Pour mener toutes choses à leur plénitude, comme d’habitude, on remet toutes les « religions » dans le même panier, masquant grossièrement la réalité décidément bien trop contrariante : les seuls adeptes qui aujourd’hui utilisent le terrorisme sont des adeptes de l’islam. La seule « religion » qui aujourd’hui s’attaque par le terrorisme à ce qui n’est pas elle-même, qui tire dans tous les coins sans distinction, et l’a d’ailleurs fait depuis toujours, c’est l’islam. Et citer les versets pacifiques du Coran n’y fera rien, puisque d’autres versets y légitiment explicitement l’emploi de violence à l’égard des mécréants.

Ces contorsions permettent à peu de frais d’en arriver, après maints épanchements sur la laïcité à la sauce française, au sésame de l’article : la religion « [doit] se tenir cachée dans le domaine privé ». Toutes les religions (puisque par la faute des adeptes d’une seule, toutes seraient on ne sait trop comment concernées) sont priées de se taire. Seuls les athées ont voix au chapitre. Solution bien commode et chacun voit midi à sa porte.

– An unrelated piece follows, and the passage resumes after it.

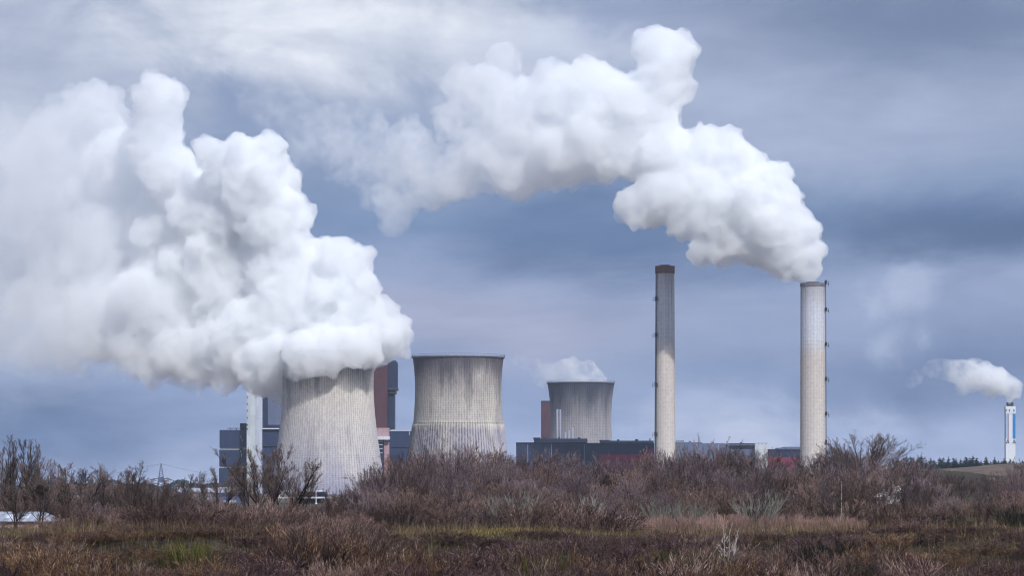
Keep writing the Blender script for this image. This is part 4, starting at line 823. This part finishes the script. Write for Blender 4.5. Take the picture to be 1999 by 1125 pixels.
big = [(640, 715, 70, 0), (690, 690, 62, -5), (745, 665, 50, 0), (775, 645, 32, 0), (585, 720, 66, 5), (530, 715, 62, 10), (700, 620, 60, 0), (670, 560, 62, 10), (690, 515, 42, 0), (655, 500, 42, 0), (620, 610, 100, 20),
       (720, 560, 26, -10), (740, 610, 34, 0), (560, 540, 100, 30), (540, 640, 100, 25), (540, 430, 80, 20), (490, 350, 82, 20), (520, 300, 42, 10), (470, 300, 40, 10), (410, 295, 34, 10), (590, 420, 28, 20), (420, 420, 100, 50), (440, 560, 120, 50), (450, 680, 85, 30),
       (330, 330, 62, 40), (300, 260, 62, 40), (310, 195, 52, 35), (298, 158, 28, 30), (330, 175, 26, 30), (280, 190, 34, 30), (330, 450, 110, 70), (320, 600, 120, 60), (350, 690, 70, 40), (240, 330, 90, 80), (220, 480, 120, 90), (200, 620, 100, 70), (250, 690, 60, 50),
       (130, 300, 110, 110), (100, 450, 130, 120), (90, 620, 100, 90), (130, 670, 60, 60), (20, 350, 120, 140), (0, 520, 130, 140), (-20, 640, 80, 120), (60, 660, 60, 90), (-90, 420, 150, 160), (120, 380, 120, 110), (-40, 560, 120, 130), (30, 680, 60, 90), (80, 690, 56, 70), (170, 690, 60, 60), (110, 620, 70, 70), (220, 715, 40, 50), (300, 725, 36, 40), (380, 735, 36, 30), (440, 745, 30, 20), (150, 540, 110, 100), (180, 210, 60, 90), (640, 700, 80, 0), (590, 692, 50, -36), (650, 682, 46, -40), (705, 676, 42, -36), (545, 712, 56, -6), (500, 728, 46, 4), (612, 716, 20, -46), (570, 722, 28, -30), (690, 706, 20, -44), (640, 702, 26, -46), (664, 718, 13, -46), (728, 696, 22, -32), (590, 730, 16, -36), (626, 724, 12, -46), (710, 716, 11, -40), (545, 745, 22, -10)]
M_big = vapour('dense_cooling_steam', 0.15, (470, -200), 0.065, (0.25, 0.385), 1960, 34.0, (.984, .992, 1.0, 1), 0.10, soft=.16, floor_=0.10, under=(64, 100, .15))
plume('steam_plume', 'huge white steam plume billowing left from the steaming cooling tower', 'steam plume', big, 1960, M_big, 1.5, 11, origin=P(640, 690, 1950))

long_ = [(1572, 492, 36, 0), (1555, 520, 30, 0), (1520, 505, 40, 2), (1470, 485, 42, 4), (1530, 535, 18, 0), (1400, 475, 40, 6), (1568, 455, 38, 0), (1584, 553, 17, 0), (1580, 540, 22, 0), (1569, 515, 32, 0), (1552, 485, 44, 0), (1545, 530, 24, 0), (1530, 455, 54, 0), (1490, 440, 64, 0), (1520, 402, 50, 0), (1500, 360, 50, 0), (1450, 400, 75, 5), (1420, 470, 46, 5), (1390, 430, 60, 8), (1440, 320, 52, 10), (1425, 275, 30, 10), (1375, 300, 52, 12), (1360, 370, 70, 12), (1300, 380, 66, 16), (1260, 415, 42, 16), (1230, 400, 36, 18),
         (1290, 290, 66, 20), (1270, 220, 62, 22), (1290, 150, 62, 24), (1285, 98, 50, 24), (1325, 105, 42, 24), (1240, 290, 70, 26), (1210, 200, 66, 28), (1150, 170, 66, 32), (1160, 270, 80, 34), (1090, 180, 62, 38), (1080, 290, 80, 42), (1020, 230, 74, 46), (1010, 330, 66, 50), (955, 180, 60, 54), (960, 280, 70, 56), (900, 160, 44, 58), (985, 110, 38, 56), (900, 240, 58, 60),
         (890, 330, 66, 66), (830, 340, 66, 70), (770, 390, 50, 74), (770, 430, 34, 76), (740, 330, 66, 78), (800, 280, 50, 72), (680, 300, 60, 84), (650, 240, 54, 88), (590, 230, 52, 92), (600, 290, 44, 92), (530, 220, 46, 98), (490, 200, 34, 100), (715, 240, 44, 84), (1370, 490, 30, 6), (1330, 440, 36, 10)]
M_long = vapour('drifting_flue_steam', 0.19, (1600, 260), 0.085, (0.25, 0.455), 1930, 26.0, (.984, .992, 1.0, 1), 0.08, soft=.15, floor_=.05, under=(120, 150, .10))
plume('smoke_plume', 'long white smoke plume arching left across the sky from the thick chimney', 'smoke plume', long_, 1905, M_long, 1.5, 23, origin=P(1586, 553, 1900))

M_thin = vapour('thin_tower_steam', 0.16, (1180, 990), 0.3, (0.36, 0.44), 2750, 18.0, (.984, .992, 1.0, 1), 0.15, soft=.3)
plume('steam_wisp', 'thin white steam lifting off the rim of the smallest cooling tower', 'steam plume',
      [(1134, 746, 26, 0), (1170, 744, 14, 0), (1100, 742, 22, 0), (1110, 722, 22, 0), (1140, 726, 18, 0), (1080, 730, 24, 5), (1055, 735, 22, 8), (1050, 715, 16, 8), (1028, 710, 14, 8), (1120, 712, 12, 0), (1150, 715, 12, 0), (1010, 705, 14, 10), (1160, 735, 14, 0)], 2750, M_thin, 1.6, 5, swell=1.25, ease=4, billow=((16, 6, True), (7, 3, True)), origin=P(1134, 747, 2750))
M_small = vapour('small_stack_steam', 0.16, (1960, 1765), 0.2, (0.32, 0.42), 2600, 14.0, (.984, .992, 1.0, 1), 0.15, soft=.25)
plume('smoke_plume', 'small white smoke puff trailing left from the slim stack at the far right', 'smoke plume',
      [(1973, 780, 8, 0), (1982, 768, 15, 0), (1968, 752, 20, 0), (1975, 772, 10, 0), (1945, 742, 26, 0), (1915, 735, 30, 2), (1930, 760, 18, 2), (1885, 735, 30, 4), (1860, 725, 24, 5), (1840, 720, 20, 6), (1815, 722, 16, 7), (1880, 760, 16, 5), (1790, 738, 14, 8), (1775, 750, 10, 8), (1900, 712, 14, 3)], 2600, M_small, 1.4, 9, swell=1.2, ease=4, billow=((16, 6, True), (7, 3, True)), origin=P(1973, 786, 2600))
# ------------------------------------------------------------------ the air
hz = MB(); hz.box(-4200, 4200, -160, 4200, -10, 420)
M_haze = bpy.data.materials.new('haze_air'); M_haze.use_nodes = True; t = NT(M_haze.node_tree); t.n.clear()
pv = t.new('ShaderNodeVolumePrincipled'); pv.inputs['Color'].default_value = (.74, .86, 1.0, 1); pv.inputs['Density'].default_value = 0.00005; pv.inputs['Anisotropy'].default_value = 0.2
out = t.new('ShaderNodeOutputMaterial'); t.l.new(pv.outputs[0], out.inputs['Volume'])
tag(hz.build('haze', M_haze), kind='stuff')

C’est là qu’est le hic : la croyance est nécessairement et éminemment engageante sur le plan politique, et affirmer que toute foi doit n’être vécue que là où personne ne la voit est précisément la source de tous nos ennuis actuels. A la suite d’une révolution française à laquelle je refuse de donner des majuscules, on a essayé à maintes reprises d’imposer à notre pays les rigueurs d’un athéisme d’Etat qui nierait même à la foi la possibilité de s’exprimer. En refusant que la foi éclaire la raison, nous sommes tombés dans une errance dont le pape nous a pourtant déjà montré les termes. Lors de son voyage à Paris en 2008, Benoît XVI a donné un discours au monde de la culture auquel se sont massés tous les penseurs de droite comme de gauche. Il y a décrit la formation de l’Europe comme le fruit de la vie monastique qui permit à la culture antique de subsister et d’irriguer la culture nouvelle d’un continent alors jeune, faisant du « quaerere Deum », la recherche de Dieu, la sève, le terreau et la nourriture de cette culture qui ne peut se constituer autrement.

Accepter la recherche de la vérité, refuser le relativisme qui conduit au nihilisme est la condition de l’existence de toute civilisation. Les mondes païens le savaient, le christianisme l’a expérimenté au plus haut point, mais le monde moderne en a fait un archaïsme et y a renoncé, laissant alors, comme le montrait le souverain pontife, la porte ouverte aux deux travers opposés qui nous détruisent aujourd’hui : l’arbitraire (ou le relativisme) qui ne reconnaît rien comme vrai et place l’individu et son désir comme critère fondamental de l’agir, et l’attitude bâtie en réaction à cet arbitraire, le fondamentalisme qui est la réponse violente de l’homme perdu et en quête de racines. Nous retrouvons donc ici nos deux hydres antinomiques dont l’une est fantasmée comme la voie de sortie du péril islamiste. Elle ne fera que l’aggraver.

Nous sortirons au contraire des épreuves qui sont les nôtres si nous voyons cet héritage chrétien non comme des belles « racines » à épousseter avec nostalgie, mais comme la semence de notre réflexion, la sève qui régénèrera notre civilisation. Sans cela, nous vivrons ce qu’ont vécu les multiples empires assis sur leur avoir mais qui avaient oublié d’être.